**Exercise aim:** Find and copy each line of the records where the string "picture" shows up.
====== Data supplied ======
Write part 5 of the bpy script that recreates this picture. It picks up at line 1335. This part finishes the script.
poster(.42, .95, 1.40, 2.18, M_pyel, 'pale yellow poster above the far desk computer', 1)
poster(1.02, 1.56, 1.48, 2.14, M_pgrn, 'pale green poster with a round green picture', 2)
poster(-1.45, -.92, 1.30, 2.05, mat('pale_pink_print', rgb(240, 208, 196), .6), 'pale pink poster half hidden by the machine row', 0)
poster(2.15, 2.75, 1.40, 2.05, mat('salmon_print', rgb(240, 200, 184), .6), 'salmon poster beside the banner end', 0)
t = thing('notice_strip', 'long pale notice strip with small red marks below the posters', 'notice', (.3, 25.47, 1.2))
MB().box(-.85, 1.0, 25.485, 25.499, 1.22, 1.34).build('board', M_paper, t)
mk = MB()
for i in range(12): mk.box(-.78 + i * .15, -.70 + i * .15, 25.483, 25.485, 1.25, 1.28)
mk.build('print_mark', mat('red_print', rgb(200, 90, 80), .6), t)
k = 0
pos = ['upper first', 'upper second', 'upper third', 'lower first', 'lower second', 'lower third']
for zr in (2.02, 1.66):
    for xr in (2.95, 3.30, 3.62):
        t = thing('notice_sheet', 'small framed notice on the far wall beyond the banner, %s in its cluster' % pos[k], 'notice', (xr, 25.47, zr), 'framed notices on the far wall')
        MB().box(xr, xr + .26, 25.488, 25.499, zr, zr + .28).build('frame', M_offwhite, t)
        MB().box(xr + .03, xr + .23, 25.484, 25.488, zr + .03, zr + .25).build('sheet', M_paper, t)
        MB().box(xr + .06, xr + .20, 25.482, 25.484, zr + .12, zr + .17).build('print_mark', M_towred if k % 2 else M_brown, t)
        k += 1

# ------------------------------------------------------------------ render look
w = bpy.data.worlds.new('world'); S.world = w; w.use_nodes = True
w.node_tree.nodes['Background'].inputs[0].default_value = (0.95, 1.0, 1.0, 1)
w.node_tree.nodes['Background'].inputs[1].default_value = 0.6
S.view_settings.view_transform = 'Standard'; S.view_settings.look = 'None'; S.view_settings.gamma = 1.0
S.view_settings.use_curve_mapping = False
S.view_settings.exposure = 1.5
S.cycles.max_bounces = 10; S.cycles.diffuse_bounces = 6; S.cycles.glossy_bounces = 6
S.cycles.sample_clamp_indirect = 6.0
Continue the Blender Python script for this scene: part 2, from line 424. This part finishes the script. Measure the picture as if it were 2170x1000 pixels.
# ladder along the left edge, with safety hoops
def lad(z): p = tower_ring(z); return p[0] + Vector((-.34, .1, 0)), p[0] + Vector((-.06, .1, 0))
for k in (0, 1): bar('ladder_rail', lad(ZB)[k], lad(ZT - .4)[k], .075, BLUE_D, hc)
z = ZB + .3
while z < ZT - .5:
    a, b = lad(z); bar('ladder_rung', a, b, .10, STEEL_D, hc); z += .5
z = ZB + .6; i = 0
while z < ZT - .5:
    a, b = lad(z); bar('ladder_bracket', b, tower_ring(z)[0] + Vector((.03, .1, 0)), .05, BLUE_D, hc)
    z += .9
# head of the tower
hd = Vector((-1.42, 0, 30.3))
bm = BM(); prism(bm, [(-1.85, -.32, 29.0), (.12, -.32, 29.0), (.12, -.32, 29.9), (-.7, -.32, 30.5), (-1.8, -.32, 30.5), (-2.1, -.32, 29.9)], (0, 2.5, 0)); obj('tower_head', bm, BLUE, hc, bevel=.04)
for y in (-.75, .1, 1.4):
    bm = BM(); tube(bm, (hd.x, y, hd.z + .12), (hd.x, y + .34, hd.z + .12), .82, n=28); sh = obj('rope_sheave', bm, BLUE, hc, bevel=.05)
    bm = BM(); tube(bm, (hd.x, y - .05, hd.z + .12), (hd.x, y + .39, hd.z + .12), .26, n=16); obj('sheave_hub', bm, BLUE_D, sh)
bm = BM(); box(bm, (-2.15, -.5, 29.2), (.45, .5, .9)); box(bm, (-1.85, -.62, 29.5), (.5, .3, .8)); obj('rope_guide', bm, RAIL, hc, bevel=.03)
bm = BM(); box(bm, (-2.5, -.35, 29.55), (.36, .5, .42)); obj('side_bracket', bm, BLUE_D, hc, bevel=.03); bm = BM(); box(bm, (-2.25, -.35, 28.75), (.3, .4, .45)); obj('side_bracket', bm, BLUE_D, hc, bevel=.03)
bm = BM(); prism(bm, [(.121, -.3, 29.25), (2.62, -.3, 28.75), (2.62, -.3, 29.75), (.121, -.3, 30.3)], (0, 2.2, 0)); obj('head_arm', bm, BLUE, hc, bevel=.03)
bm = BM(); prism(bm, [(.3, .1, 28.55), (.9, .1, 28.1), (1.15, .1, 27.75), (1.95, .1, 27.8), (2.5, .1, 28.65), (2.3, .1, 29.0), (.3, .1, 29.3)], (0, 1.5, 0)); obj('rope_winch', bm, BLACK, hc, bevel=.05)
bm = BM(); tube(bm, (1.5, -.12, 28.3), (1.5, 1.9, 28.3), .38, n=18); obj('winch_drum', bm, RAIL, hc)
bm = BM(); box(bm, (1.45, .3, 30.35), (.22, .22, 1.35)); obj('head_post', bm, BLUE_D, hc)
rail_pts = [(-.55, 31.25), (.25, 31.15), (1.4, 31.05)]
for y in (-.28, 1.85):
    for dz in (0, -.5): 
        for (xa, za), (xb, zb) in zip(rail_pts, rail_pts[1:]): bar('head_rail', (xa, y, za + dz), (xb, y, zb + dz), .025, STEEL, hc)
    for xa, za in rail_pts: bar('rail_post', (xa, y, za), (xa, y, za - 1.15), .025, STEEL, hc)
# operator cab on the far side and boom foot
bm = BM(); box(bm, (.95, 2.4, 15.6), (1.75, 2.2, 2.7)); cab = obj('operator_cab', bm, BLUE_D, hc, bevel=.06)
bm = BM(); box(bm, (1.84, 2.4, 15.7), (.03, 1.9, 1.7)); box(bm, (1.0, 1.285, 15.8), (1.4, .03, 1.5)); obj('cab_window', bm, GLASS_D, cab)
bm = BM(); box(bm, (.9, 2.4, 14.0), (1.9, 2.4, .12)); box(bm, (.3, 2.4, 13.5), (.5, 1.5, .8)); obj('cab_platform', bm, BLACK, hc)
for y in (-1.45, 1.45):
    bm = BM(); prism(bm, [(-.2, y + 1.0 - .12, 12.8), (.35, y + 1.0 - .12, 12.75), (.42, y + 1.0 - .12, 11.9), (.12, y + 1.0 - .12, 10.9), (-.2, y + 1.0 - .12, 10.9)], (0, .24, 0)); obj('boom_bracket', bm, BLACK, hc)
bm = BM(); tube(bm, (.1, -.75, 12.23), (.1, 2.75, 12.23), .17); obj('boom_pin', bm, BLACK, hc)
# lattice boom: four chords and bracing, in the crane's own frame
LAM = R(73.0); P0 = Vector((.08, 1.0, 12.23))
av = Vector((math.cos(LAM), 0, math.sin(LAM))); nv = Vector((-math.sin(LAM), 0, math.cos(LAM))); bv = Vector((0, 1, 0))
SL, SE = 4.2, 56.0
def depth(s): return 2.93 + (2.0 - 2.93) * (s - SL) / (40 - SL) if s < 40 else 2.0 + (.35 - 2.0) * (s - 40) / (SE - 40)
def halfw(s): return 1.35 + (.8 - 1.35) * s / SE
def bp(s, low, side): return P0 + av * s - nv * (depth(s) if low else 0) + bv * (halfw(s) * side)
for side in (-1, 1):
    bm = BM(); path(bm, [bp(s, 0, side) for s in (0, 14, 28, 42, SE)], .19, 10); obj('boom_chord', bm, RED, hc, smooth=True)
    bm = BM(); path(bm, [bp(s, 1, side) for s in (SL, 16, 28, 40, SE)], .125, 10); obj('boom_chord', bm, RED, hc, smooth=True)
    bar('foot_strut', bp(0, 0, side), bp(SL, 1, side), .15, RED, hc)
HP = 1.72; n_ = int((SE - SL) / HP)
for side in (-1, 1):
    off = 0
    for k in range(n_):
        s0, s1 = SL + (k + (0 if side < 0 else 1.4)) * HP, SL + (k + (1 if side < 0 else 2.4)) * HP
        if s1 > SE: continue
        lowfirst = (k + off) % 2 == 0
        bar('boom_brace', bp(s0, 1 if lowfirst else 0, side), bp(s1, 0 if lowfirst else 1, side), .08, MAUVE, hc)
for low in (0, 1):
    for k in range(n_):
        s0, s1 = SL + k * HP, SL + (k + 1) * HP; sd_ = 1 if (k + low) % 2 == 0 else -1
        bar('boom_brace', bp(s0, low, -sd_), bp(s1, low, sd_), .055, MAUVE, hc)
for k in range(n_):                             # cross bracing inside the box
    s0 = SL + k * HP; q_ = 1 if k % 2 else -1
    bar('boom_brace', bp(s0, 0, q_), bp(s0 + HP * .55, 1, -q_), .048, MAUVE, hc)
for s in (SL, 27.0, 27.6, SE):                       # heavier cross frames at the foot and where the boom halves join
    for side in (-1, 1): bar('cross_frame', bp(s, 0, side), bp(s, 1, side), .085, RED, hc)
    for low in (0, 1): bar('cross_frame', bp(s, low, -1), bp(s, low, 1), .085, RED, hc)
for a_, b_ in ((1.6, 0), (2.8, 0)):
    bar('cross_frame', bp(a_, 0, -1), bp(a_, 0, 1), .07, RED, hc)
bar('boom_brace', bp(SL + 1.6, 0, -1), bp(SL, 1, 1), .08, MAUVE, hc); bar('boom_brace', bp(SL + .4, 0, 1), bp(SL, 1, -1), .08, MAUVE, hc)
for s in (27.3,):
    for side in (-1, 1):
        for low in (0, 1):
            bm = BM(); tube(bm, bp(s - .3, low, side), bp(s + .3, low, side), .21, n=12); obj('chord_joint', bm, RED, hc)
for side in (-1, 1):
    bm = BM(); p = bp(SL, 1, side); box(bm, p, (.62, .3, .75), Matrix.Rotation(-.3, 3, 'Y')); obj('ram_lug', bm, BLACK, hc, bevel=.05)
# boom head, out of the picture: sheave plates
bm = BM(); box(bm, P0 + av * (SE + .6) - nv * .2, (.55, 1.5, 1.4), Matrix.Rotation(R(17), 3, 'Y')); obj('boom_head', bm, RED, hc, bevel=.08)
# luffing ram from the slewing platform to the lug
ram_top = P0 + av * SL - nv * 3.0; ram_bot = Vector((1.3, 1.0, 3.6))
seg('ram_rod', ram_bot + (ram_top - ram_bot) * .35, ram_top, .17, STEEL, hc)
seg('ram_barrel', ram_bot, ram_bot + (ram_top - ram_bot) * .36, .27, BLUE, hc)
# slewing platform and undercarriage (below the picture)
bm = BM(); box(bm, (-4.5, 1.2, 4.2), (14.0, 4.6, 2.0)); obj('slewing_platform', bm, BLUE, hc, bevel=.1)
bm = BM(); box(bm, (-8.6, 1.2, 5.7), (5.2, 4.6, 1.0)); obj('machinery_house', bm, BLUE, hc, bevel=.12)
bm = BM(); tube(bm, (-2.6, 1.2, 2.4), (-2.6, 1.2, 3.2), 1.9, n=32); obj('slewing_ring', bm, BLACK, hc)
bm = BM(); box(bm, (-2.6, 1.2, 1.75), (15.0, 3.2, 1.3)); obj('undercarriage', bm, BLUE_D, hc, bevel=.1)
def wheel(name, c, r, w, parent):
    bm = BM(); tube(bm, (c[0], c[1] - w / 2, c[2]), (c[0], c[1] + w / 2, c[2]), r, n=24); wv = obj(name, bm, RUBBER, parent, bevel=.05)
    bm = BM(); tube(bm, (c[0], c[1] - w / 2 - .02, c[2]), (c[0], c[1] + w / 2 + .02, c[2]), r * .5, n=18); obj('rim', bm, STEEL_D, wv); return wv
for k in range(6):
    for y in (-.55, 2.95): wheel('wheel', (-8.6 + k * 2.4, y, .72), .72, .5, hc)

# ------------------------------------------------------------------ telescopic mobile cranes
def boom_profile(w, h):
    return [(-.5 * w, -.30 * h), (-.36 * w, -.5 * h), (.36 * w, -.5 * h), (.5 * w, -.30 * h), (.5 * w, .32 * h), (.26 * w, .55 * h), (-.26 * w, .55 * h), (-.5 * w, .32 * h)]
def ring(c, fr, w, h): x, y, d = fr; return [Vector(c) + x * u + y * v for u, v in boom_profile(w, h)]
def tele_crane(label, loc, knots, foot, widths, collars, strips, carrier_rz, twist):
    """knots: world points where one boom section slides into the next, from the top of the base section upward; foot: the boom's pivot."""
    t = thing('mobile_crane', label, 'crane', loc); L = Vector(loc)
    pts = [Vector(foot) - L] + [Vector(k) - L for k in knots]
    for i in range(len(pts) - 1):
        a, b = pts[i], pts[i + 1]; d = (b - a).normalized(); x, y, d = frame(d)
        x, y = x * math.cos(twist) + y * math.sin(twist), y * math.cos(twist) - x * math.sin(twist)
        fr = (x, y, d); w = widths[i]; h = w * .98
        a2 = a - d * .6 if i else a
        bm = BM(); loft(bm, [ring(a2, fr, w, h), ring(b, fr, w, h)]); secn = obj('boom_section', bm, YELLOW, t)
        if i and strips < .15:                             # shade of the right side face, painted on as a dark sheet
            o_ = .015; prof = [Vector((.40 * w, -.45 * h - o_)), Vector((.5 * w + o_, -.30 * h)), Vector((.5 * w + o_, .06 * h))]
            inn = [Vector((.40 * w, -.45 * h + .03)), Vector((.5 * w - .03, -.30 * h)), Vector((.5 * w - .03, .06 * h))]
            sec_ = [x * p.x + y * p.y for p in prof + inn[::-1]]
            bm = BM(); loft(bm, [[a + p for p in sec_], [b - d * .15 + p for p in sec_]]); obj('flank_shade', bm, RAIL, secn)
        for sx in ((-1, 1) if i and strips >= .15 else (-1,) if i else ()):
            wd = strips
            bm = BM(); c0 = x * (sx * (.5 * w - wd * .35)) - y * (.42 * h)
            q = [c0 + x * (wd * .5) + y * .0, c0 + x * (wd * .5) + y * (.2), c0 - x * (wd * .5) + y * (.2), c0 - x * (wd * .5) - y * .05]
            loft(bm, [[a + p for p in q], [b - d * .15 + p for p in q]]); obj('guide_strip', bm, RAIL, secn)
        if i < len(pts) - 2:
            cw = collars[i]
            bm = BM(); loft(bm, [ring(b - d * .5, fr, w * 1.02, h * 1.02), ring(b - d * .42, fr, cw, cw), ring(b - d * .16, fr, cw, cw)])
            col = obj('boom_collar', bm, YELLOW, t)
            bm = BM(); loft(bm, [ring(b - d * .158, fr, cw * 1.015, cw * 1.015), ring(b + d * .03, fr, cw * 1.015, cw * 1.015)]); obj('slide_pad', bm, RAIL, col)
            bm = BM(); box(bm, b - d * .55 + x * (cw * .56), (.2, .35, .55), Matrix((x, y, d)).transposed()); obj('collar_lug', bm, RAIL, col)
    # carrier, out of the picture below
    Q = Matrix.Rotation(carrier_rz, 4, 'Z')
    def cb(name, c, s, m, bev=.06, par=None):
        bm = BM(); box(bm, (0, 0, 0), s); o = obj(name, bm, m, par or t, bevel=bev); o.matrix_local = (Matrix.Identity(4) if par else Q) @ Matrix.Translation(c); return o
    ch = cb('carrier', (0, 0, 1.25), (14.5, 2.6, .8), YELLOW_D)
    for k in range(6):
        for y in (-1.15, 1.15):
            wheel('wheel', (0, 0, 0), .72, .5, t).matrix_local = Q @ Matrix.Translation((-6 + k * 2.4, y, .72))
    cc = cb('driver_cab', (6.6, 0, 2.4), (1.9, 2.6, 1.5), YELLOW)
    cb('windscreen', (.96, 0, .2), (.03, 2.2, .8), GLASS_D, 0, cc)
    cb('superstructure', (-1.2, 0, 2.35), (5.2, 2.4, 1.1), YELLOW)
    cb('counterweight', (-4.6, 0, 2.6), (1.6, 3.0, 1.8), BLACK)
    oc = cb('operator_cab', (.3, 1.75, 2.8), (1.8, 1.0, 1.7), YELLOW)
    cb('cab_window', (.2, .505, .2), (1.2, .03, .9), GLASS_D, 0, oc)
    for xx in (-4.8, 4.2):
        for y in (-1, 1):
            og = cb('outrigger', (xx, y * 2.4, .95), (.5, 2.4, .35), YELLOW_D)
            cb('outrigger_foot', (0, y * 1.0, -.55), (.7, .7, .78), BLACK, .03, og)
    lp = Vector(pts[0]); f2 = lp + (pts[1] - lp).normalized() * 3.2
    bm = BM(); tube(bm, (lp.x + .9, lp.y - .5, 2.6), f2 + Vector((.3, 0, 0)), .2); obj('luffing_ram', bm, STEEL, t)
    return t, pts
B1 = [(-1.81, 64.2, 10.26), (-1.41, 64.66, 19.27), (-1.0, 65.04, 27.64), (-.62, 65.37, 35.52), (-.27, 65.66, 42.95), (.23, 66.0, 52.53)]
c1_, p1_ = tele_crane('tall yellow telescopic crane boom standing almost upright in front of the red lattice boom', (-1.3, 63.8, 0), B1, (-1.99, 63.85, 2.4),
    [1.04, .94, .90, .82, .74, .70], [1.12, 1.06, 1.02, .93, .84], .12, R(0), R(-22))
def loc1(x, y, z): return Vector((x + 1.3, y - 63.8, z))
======
**Result below:**
Write part 5 of the bpy script that recreates this picture. It picks up at line 1335. This part finishes the script.
poster(1.02, 1.56, 1.48, 2.14, M_pgrn, 'pale green poster with a round green picture', 2)
Continue the Blender Python script for this scene: part 2, from line 424. This part finishes the script. Measure the picture as if it were 2170x1000 pixels.
# boom head, out of the picture: sheave plates
# slewing platform and undercarriage (below the picture)
    # carrier, out of the picture below